The tourism factor goes beyond set tours in RVs and seeps into the city's food industry. In what may be the most obvious choice, Screen Rant has noted that some stores in Albuquerque also sell candy labeled as "blue crystal meth," after the drug that made Walt's alter ego Heisenberg a famous and feared name.

Additionally, Vanity Fair details how Albuquerque donut shop Rebel Donut created a Breaking Bad-themed donut (after the show's production team requested it) to celebrate Aaron Paul's birthday in 2011. It's called Blue Sky, and has either white or blue frosting, with pieces of candy that look like the famous drug. A picture of Paul with the donuts circulated the internet, and soon, the donut got so popular that it became a permanent fixture on the Rebel Donut menu. Plus, the owner of Rebel Donut, Carrie Vender, says that she believes they sold about 8,000 of the Blue Sky donuts on the day of the series finale in 2013, according to Vanity Fair.

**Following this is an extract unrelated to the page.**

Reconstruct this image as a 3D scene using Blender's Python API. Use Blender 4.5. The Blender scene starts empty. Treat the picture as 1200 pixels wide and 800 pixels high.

Within the world of Breaking Bad, there's one very famous food fixture: Los Pollos Hermanos, the restaurant Gus Fring uses as a front for his meth business. Los Pollos Hermanos was filmed at a local chain in Albuquerque called Twisters, which keeps a Los Pollos Hermanos sign hanging inside. Vanity Fair writes that some fans turned Twisters back into Los Pollos Hermanos for the tenth anniversary of the series premiere. 

It's safe to say that no one who is at all familiar with Breaking Bad will be forgetting its ties to the city of Albuquerque any time soon.